Provided data:
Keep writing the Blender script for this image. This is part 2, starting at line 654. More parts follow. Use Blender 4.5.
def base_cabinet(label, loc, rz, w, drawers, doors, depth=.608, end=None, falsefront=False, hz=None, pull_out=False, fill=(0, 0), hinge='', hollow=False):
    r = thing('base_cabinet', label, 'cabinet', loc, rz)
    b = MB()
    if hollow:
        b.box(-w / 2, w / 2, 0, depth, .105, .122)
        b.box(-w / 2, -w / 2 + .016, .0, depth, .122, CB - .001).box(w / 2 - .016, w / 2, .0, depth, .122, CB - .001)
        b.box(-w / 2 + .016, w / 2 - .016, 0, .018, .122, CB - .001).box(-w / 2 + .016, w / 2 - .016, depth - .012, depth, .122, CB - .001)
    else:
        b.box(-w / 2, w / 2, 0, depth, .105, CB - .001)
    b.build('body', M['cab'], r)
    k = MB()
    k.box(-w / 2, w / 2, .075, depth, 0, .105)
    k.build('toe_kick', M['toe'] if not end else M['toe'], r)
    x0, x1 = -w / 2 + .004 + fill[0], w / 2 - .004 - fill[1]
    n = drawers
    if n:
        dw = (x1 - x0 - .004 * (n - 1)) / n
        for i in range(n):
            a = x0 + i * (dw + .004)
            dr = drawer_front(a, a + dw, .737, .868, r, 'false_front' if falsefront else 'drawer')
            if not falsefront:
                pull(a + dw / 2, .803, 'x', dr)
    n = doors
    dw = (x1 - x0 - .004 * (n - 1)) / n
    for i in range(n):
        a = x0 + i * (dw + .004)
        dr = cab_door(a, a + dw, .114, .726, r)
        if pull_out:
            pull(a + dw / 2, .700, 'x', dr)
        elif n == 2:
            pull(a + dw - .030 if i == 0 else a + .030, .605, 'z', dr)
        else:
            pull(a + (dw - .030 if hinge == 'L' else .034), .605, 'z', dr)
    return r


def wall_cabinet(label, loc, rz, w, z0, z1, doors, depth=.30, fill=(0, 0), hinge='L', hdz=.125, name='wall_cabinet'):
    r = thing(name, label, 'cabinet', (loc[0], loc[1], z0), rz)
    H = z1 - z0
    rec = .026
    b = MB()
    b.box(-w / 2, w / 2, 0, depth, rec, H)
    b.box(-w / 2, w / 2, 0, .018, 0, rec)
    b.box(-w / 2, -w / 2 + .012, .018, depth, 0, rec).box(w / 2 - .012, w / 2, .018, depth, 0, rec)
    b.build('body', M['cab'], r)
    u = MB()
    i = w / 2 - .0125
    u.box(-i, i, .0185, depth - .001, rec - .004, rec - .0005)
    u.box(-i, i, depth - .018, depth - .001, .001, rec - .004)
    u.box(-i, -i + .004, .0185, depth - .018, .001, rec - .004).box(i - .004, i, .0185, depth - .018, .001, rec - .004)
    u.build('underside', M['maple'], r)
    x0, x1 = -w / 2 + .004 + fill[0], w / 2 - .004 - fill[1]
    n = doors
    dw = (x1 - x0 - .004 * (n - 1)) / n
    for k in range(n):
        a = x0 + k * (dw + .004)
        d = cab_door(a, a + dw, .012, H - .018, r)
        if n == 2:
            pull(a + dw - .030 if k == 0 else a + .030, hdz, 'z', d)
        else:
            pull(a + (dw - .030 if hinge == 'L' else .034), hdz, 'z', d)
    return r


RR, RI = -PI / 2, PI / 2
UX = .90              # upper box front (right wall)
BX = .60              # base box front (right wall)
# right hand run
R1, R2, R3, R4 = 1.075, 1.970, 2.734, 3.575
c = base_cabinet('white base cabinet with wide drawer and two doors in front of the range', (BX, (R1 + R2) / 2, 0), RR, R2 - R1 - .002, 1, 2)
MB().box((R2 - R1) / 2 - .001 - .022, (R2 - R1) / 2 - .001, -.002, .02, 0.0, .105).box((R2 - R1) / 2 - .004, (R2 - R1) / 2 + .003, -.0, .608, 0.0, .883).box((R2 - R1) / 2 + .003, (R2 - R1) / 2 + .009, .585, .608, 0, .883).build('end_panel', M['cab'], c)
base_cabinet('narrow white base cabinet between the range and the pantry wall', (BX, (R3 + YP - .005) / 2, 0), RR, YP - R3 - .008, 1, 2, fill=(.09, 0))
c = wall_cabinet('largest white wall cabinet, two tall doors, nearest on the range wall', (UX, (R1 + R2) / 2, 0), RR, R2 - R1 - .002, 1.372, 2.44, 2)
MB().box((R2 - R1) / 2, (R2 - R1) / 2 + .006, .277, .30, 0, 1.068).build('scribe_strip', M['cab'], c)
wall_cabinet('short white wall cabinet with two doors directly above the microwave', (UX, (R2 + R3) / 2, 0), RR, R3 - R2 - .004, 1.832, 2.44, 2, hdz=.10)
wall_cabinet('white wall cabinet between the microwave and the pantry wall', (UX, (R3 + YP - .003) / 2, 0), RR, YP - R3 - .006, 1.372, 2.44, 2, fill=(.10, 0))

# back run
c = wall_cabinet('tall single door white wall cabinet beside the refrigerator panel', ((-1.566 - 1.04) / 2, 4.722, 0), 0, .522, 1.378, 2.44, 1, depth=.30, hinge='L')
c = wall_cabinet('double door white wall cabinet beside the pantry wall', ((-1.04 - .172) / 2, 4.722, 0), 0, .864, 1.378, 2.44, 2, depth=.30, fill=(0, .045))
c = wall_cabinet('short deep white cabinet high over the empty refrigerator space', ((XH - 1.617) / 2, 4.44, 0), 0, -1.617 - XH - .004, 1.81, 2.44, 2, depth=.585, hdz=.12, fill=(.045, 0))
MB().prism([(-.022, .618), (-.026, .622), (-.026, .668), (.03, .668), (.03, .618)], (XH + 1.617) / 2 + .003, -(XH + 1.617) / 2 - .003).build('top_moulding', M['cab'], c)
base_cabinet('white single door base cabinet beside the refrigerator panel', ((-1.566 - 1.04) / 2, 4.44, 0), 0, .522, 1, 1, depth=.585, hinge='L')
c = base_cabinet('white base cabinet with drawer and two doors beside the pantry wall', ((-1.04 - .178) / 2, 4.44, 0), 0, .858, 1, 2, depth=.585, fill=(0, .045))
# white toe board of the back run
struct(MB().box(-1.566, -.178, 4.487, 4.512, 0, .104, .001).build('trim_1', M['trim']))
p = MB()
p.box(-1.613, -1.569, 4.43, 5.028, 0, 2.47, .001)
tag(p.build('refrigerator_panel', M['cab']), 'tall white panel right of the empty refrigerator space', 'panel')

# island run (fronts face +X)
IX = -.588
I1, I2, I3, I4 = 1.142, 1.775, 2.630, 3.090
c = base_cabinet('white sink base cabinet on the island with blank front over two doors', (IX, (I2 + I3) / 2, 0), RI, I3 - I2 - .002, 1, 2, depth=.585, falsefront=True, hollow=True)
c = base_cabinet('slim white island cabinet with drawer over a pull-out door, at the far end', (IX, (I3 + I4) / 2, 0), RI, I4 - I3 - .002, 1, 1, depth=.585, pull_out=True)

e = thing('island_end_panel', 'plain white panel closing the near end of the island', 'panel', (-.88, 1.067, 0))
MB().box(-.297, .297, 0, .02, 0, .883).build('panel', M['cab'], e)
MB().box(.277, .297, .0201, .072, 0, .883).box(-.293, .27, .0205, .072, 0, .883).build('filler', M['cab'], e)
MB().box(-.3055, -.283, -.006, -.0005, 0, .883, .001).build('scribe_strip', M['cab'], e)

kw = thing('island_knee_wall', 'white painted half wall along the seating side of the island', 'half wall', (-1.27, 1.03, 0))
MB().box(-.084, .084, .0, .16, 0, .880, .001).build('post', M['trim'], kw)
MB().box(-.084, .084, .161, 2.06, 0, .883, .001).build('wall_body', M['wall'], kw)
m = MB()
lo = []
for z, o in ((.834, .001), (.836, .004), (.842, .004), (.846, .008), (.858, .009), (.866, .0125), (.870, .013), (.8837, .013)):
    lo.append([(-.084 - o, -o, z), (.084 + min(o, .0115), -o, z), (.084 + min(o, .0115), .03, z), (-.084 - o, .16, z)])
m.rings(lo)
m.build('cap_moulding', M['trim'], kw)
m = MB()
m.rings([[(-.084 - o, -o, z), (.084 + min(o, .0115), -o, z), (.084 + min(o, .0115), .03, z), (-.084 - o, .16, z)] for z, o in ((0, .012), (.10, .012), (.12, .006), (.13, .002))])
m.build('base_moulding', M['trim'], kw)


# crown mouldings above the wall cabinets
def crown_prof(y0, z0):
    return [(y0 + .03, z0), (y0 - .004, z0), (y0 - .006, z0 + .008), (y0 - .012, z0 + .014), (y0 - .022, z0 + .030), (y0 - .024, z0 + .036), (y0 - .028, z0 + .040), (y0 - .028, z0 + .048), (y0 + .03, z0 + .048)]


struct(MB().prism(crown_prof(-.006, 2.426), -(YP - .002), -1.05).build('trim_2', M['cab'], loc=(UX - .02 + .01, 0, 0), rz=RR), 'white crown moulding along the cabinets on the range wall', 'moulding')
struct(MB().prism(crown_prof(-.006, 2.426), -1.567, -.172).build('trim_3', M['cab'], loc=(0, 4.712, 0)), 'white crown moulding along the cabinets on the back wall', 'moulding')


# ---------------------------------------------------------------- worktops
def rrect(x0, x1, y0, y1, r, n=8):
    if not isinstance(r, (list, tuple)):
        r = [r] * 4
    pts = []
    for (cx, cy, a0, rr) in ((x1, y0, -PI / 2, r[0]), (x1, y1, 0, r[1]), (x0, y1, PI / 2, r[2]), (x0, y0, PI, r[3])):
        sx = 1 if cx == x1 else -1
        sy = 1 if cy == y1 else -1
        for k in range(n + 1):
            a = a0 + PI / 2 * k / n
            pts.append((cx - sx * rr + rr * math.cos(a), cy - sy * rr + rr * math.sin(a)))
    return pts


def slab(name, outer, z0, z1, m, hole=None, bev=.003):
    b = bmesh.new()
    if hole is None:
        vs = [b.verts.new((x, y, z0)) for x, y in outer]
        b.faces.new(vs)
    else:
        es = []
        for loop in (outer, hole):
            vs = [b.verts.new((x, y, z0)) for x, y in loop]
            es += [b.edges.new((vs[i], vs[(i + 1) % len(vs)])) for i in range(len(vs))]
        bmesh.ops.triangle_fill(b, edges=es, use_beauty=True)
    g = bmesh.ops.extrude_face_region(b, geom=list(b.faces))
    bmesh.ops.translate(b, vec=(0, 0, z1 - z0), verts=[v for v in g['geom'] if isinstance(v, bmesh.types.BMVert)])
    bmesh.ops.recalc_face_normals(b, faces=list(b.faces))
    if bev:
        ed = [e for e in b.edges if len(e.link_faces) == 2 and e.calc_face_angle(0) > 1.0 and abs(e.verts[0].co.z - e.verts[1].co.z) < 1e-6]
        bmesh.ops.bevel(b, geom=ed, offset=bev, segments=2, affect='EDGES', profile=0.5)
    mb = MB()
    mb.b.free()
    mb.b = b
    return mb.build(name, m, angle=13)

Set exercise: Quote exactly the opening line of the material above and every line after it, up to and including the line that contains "k.box(-w / 2, w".

Solution for this exercise:
Keep writing the Blender script for this image. This is part 2, starting at line 654. More parts follow. Use Blender 4.5.
def base_cabinet(label, loc, rz, w, drawers, doors, depth=.608, end=None, falsefront=False, hz=None, pull_out=False, fill=(0, 0), hinge='', hollow=False):
    r = thing('base_cabinet', label, 'cabinet', loc, rz)
    b = MB()
    if hollow:
        b.box(-w / 2, w / 2, 0, depth, .105, .122)
        b.box(-w / 2, -w / 2 + .016, .0, depth, .122, CB - .001).box(w / 2 - .016, w / 2, .0, depth, .122, CB - .001)
        b.box(-w / 2 + .016, w / 2 - .016, 0, .018, .122, CB - .001).box(-w / 2 + .016, w / 2 - .016, depth - .012, depth, .122, CB - .001)
    else:
        b.box(-w / 2, w / 2, 0, depth, .105, CB - .001)
    b.build('body', M['cab'], r)
    k = MB()
    k.box(-w / 2, w / 2, .075, depth, 0, .105)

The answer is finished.